3 arrested in child trafficking network in Camden County, official say

Officials announced Tuesday th arrest of three people for allegedly trafficking a missing child for prostitution.

Marquise Ogawa, 28, Chyaire Lee, 26, and Jazmin Scott, 21, all of Lawnside, N.J, all face numerous charges for their role in the human trafficking operation of the juvenile victim. 

On Oct. 26, 2021, the juvenile was reported missing out of Voorhees township. 

During a three-month investigation, detectives discovered numerous online advertisements offering the missing juvenile for prostitution in Cherry Hill, N.J.

Eventually, detectives were able to make contact with Jazmin Scott.
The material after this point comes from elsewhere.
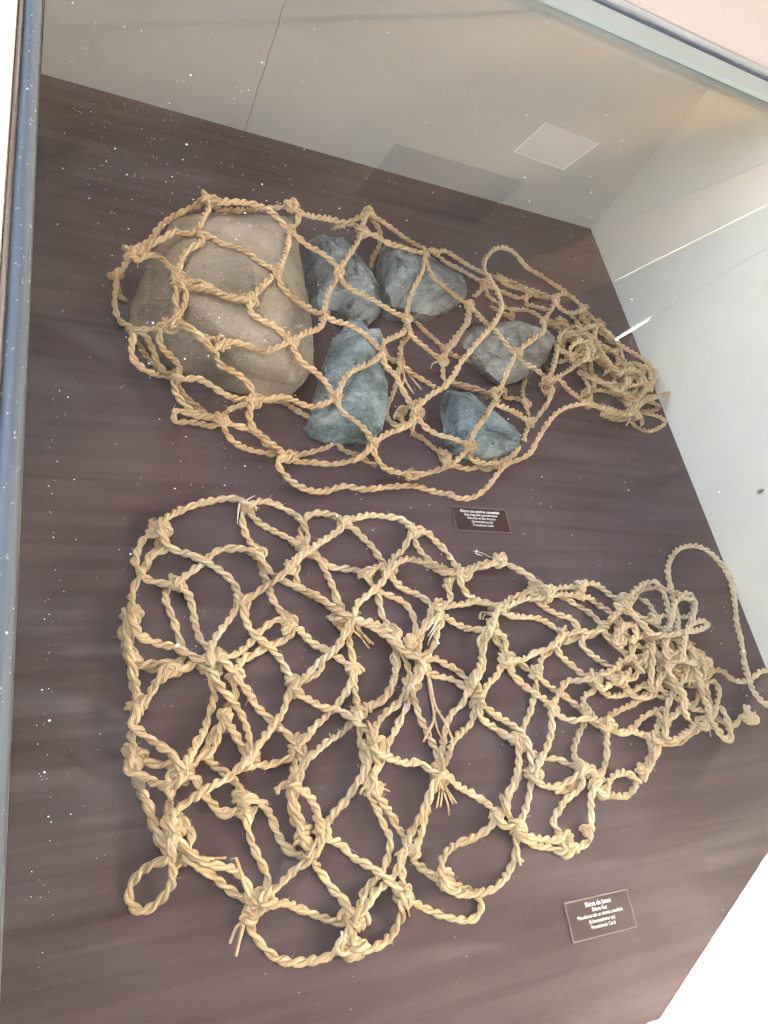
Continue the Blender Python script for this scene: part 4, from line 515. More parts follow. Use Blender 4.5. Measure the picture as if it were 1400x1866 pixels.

She was located and arrested in Camden on Nov. 24. Authorities say she was arrested after she allegedly attempted to prostitute the juvenile victim. 

Detectives safely located the missing juvenile and reunited her with her family.

Through further investigation, detectives were able to connect Scott to a human trafficking net3work that also allegedly involved Ogawa and Lee. 

Ogawa allegedly facilitated the human trafficking operation by securing hotel rooms, coordinating the operation, and collecting payments, detectives determined. 

Lee allegedly arranged for customers to have sex with the juvenile victim, transported the victim, paid for hotel rooms, and collected payments for services.

On Dec. 3, detectives along with members of the Fugitive Unit located and arrested Ogawa and Lee at a residence in Lawnside, N.J. Detectives also executed a search warrant on a Hyundai Elantra, from which they seized multiple electronic devices and additional items used for human trafficking operations.

All three were lodged in the Camden County Correctional Facility pending a detention hearing.

"I applaud the State Police and local law enforcement for working together to locate the missing juvenile and reunite her with her family," said Acting Attorney General Andrew J. Bruck. 

"With child trafficking becoming more prevalent across the United States, our law enforcement agencies must stay one step ahead in an effort to keep juveniles safe from being targeted by these offenders," said Colonel Patrick Callahan, Superintendent of the New Jersey State Police.